» Your task: Skip all pictures. Write out the data below from its first line through the line that contains "R = np.array(RM)".
+---+
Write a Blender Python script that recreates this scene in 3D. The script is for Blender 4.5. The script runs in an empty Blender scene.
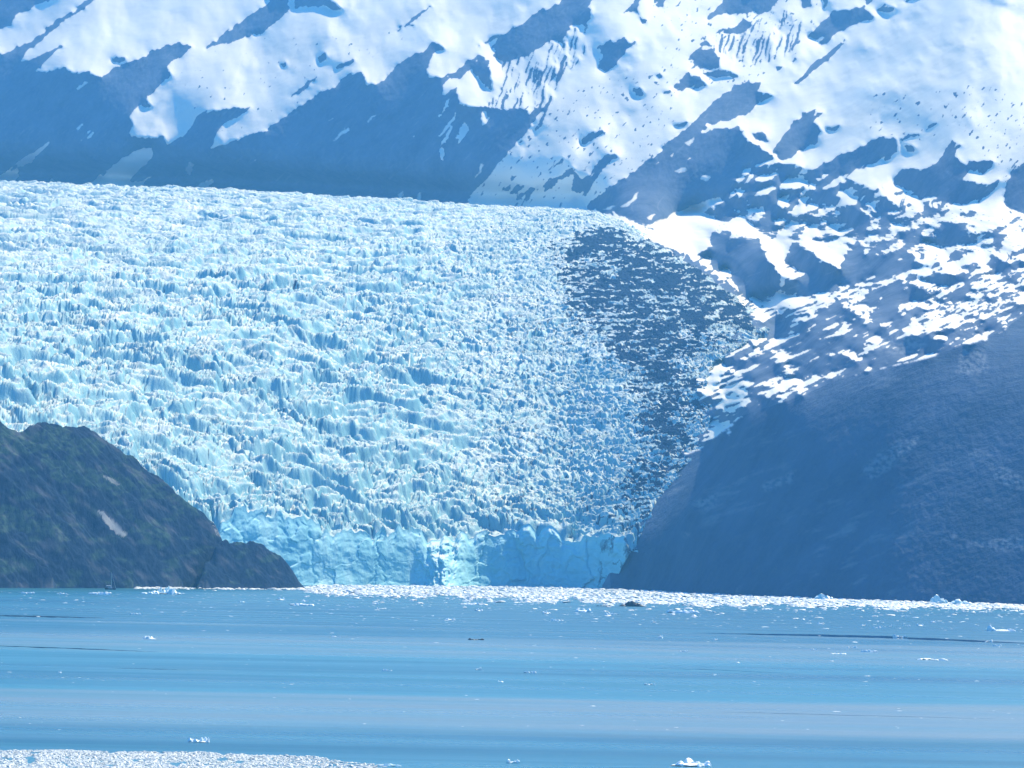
import bpy, bmesh, math, random
import numpy as np
from mathutils import Vector, Matrix

# ------------------------------------------------------------------ camera, sky, sun, exposure
SC = bpy.context.scene
COL = SC.collection
F = 4000.0                       # focal length in pixels of the 1024 wide frame
CAMH = 25.0                      # deck height above the water
PITCH = math.atan(176.0 / F)
ROLL = math.radians(1.2)
RM = Matrix.Rotation(math.pi / 2 + PITCH, 3, 'X') @ Matrix.Rotation(ROLL, 3, 'Z')
R = np.array(RM)

cd = bpy.data.cameras.new('camera'); cam = bpy.data.objects.new('camera', cd); COL.objects.link(cam)
cam.matrix_world = Matrix.Translation((0, 0, CAMH)) @ RM.to_4x4()
cd.sensor_fit = 'HORIZONTAL'; cd.sensor_width = 36.0; cd.lens = 36.0 * F / 1024.0
cd.clip_start = 1.0; cd.clip_end = 60000.0
SC.camera = cam

SUN_AZ, SUN_EL = math.radians(38), math.radians(48)     # to the right of the view, beyond the mountains
SUN_DIR = np.array([math.sin(SUN_AZ) * math.cos(SUN_EL), math.cos(SUN_AZ) * math.cos(SUN_EL), math.sin(SUN_EL)])
w = bpy.data.worlds.new('World'); SC.world = w; w.use_nodes = True
nt = w.node_tree; bg = nt.nodes['Background']
sky = nt.nodes.new('ShaderNodeTexSky'); sky.sky_type = 'NISHITA'; sky.sun_disc = False
sky.sun_elevation = SUN_EL; sky.sun_rotation = SUN_AZ; sky.altitude = 0; sky.air_density = 1.0; sky.dust_density = 0.3; sky.ozone_density = 4.0
hs = nt.nodes.new('ShaderNodeHueSaturation'); hs.inputs['Saturation'].default_value = 1.35      # sky saturation raised to turn the shade bluer
nt.links.new(sky.outputs['Color'], hs.inputs['Color']); nt.links.new(hs.outputs['Color'], bg.inputs['Color']); bg.inputs['Strength'].default_value = 0.15
sl = bpy.data.lights.new('sun', 'SUN'); so = bpy.data.objects.new('sun', sl); COL.objects.link(so)
sl.energy = 5.0; sl.angle = math.radians(0.5); sl.color = (1.0, 0.85, 0.53)
so.rotation_mode = 'QUATERNION'; so.rotation_quaternion = Vector(SUN_DIR).to_track_quat('Z', 'Y'); so.location = (0, 0, 400)
SC.view_settings.view_transform = 'Standard'; SC.view_settings.look = 'None'
SC.view_settings.gamma = 1.0; SC.view_settings.use_curve_mapping = False
SC.view_settings.exposure = 0.9
SC.render.engine = 'CYCLES'
SC.cycles.use_denoising = True
SC.cycles.max_bounces = 6; SC.cycles.diffuse_bounces = 3; SC.cycles.volume_bounces = 0

# haze: the blue air between the boat and the far side of the bay
HAZE_DENSITY = 8.6e-5
HAZE_COLOR = (0.11, 0.44, 0.97)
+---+
» Result for this task:
Write a Blender Python script that recreates this scene in 3D. The script is for Blender 4.5. The script runs in an empty Blender scene.
import bpy, bmesh, math, random
import numpy as np
from mathutils import Vector, Matrix

# ------------------------------------------------------------------ camera, sky, sun, exposure
SC = bpy.context.scene
COL = SC.collection
F = 4000.0                       # focal length in pixels of the 1024 wide frame
CAMH = 25.0                      # deck height above the water
PITCH = math.atan(176.0 / F)
ROLL = math.radians(1.2)
RM = Matrix.Rotation(math.pi / 2 + PITCH, 3, 'X') @ Matrix.Rotation(ROLL, 3, 'Z')
R = np.array(RM)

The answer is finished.